Here are a few links that may be of help, I didn't see 'Thomas Reid' on them, but they are about the Reformation and one is called 'Scottish Ministers' so someone there might be able to point you in the right direction. I'ld advise going to the University web site that these persons attended and ask if they have any online works of these persons available, or any texts of interest to the subject available in the U.S.

www.spurgeon.org/~phil/rformers.htm


www.newble.co.uk/hall/index.html

here's another link that shows how Thomas Reid had influence on the American thought when it came to the idea of how the government was set up. Interesting.

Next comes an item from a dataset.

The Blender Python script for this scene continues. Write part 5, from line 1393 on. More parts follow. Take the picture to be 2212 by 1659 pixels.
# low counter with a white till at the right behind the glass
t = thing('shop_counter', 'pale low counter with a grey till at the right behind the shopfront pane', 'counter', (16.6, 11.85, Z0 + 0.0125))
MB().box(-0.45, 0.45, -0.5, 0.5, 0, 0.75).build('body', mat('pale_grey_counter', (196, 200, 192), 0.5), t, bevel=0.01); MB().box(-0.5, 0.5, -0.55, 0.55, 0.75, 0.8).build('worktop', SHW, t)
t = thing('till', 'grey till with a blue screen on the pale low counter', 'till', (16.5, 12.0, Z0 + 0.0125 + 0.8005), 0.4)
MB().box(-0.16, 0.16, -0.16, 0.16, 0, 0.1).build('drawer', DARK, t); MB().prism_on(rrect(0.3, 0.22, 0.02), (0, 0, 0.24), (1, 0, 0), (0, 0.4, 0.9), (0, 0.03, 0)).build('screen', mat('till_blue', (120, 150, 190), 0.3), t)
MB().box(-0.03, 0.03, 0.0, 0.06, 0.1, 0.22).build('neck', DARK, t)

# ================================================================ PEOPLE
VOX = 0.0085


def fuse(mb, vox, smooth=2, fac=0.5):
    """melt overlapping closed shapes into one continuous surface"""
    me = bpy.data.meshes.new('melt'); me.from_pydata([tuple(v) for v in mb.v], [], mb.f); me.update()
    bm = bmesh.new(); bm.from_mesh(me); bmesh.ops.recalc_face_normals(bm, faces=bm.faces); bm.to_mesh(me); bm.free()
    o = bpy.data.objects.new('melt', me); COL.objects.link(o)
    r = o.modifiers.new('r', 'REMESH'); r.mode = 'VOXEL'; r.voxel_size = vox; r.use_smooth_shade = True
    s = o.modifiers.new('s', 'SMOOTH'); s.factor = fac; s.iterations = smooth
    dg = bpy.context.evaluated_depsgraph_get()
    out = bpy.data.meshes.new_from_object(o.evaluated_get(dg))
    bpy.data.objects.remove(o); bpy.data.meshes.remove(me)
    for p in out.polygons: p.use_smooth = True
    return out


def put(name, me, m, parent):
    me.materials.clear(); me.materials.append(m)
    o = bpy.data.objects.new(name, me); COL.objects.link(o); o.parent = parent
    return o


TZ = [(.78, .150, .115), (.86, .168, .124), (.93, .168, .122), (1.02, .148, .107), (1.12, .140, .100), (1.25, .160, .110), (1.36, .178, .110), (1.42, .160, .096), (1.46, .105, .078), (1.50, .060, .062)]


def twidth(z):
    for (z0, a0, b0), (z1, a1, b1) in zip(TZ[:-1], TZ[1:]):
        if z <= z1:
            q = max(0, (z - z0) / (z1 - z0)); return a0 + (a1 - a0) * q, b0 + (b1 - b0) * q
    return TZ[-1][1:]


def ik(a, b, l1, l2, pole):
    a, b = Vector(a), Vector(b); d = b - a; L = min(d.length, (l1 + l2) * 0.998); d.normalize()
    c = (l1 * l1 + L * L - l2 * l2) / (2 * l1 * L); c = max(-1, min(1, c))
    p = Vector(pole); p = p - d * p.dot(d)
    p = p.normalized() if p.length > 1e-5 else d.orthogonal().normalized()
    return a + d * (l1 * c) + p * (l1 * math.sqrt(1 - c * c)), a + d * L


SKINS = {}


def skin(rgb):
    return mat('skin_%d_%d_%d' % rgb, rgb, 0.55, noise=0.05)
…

www.christianitytoday.com/ct/2003/107/11.0.html

Eureka! I think I found what you might want, the Papers of Thomas Reid

www.abdn.ac.uk/diss/heritage/collects/reid/reid2

learning
November 13th 2004, 11:46 PM
Here's another link I found that may be of interest

www.fact-index.com/c/co/common_sense.html

rmwilliamsjr
November 14th 2004, 12:27 PM
i found:
The Cambridge companion to Thomas Reid


Chronology of Events Relating to Thomas Reid and His Context -- Introduction / Terence Cuneo and Rene van Woudenberg -- 1. Reid in Context / Alexander Broadie -- 2. Thomas Reid and the Culture of Science / Paul Wood -- 3. Reid on Common Sense / Nicholas Wolterstorff -- 4. Reid's Theory of Perception / James van Cleve -- 5. Reid's Reply to the Skeptic / John Greco -- 6. Nativism and the Nature of Thought in Reid's Account of Our Knowledge of the External World / Lorne Falkenstein -- 7. Reid and the Social Operations of Mind / C. A. J. Coady -- 8. Reid on Memory and the Identity of Persons / Rene van Woundenberg -- 9. Thomas Reid's Theory of Freedom and Responsibility / William L. Rowe -- 10. Reid's Moral Philosophy / Terence Cuneo -- 11. Reid's Philosophy of Art / Peter Kivy -- 12. Reid's Philosophy of Religion / Dale Tuggy -- 13. Reid's Influence in Britain, Germany, France, and America / Benjamin W. Redekop
i'll start the reading here.
thanks for the help.
if anyone finds anything else on the topic, please post.

learning
November 16th 2004, 09:45 AM
Is this online, do you have a link?

rmwilliamsjr
November 16th 2004, 11:25 AM
Is this online, do you have a link? university library.
on dead trees.

learning
November 16th 2004, 11:53 AM
'on dead trees' are you sure? some paper is made out of recycled jeans, rags
I've heard. :)

Da Lone-Warrior
November 24th 2004, 02:17 AM
Scottish Realism came to the US in part through the writings of Adam Smith in "Wealth of Nations". A lot of what he does is compile earlier writings/insights from the french physiocrats, the mercantilists, with Scottish insights.

I think the writings of his teacher Francis Hutcheson are also worthy of note.
http://cepa.newschool.edu/het/profiles/hutches.htm

What is noticeable about Scottish Realism is that it permits changes over time in the practical content of "common sense", but does so with continuity with past values.